Opening in a similar vein to the original only this time Renton isn’t running from the law but running on a treadmill in a gym. He’s the only one who appears to have changed his druggy lifestyle and he ironically flies back from Amsterdam to Edinburgh where he finds the others have changed little or in Spud’s case not at all as he still cuts a pathetic-figure addicted to drugs and at the mercy of teenagers dealing to him on a rundown estate. Having separated from his wife and son Spud decides to put an end to it all with an overdose but is saved by Renton coincidentally calling. Their friendship renewed Renton visits Sick Boy who now owns a pub whose business who is so poor that he runs a sideline in blackmailing men using his girlfriend to catch them in compromising positions. Sick Boy’s welcome is a wholly different one to that of Spud’s. Throw into the mix Begbie, still incarnated in prison and still raging at the world, made even worse that he’s still remanded after 20 years inside and decides to make good his escape. Inevitably his and Renton’s paths will cross.

With both the audience and the characters now older and in different places in their lives director Danny Boyle and his scriptwriter John Hodge have used the film to look back on the foursome’s past which inexorably binds them all together. So we have frequent throwbacks to the original film frequently using shots from it. As one of them says, ‘the past is something you forget’ but here they never do and whether it be the soundtrack (Born Slippy is remixed by The Prodigy’s Liam Howlett) and there’s a sly nod to Iggy Pop’s Lust for Life when Renton for the briefest of moments drops a needle on a vinyl record playing the for a split second the briefest snatch of the instantly recognisable drumbeat. It’s not the only back reference to the first film with knowing nods to that toilet scene. Indeed toilets play a significant role in the film – Renton & Begbie find themselves in neighbouring cubicles and a toilet comes to Rentons aid at a crucial moment though not as you might expect. It borders just on the right side of becoming  too reverential to itself.  Each of the actors are still as good in their defining roles as they ever were and  there are cameos from writer Irvine Welsh as well as Kelly Madonald with an ironic joke about age bearing in mind her role in the original.  The film frequently ponders about them all aging notably in Renton’s riff on his Choose Life speech but here he looks at youth culture from the perspective of a middle aged man unable to comprehend what youth culture is all about now.
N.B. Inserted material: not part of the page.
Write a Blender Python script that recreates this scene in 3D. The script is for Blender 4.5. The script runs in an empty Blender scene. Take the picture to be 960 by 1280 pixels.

The first film was so iconic that any sequel has a lot to live up to and this has an almost impossible job in doing so. Boyle still throws in creative flourishes with his camera nearly always unbalanced and an end shot which is giddily hypnotic and with its Iggy Pop remix you can’t help but smile. This should appease those who have such fond memories of the original though quite whether this has quite caught the zeitgeist for current twentysomethings is unlikely. As Sick boy tells Renton ‘ You’re a tourist in your youth’ . He’s right.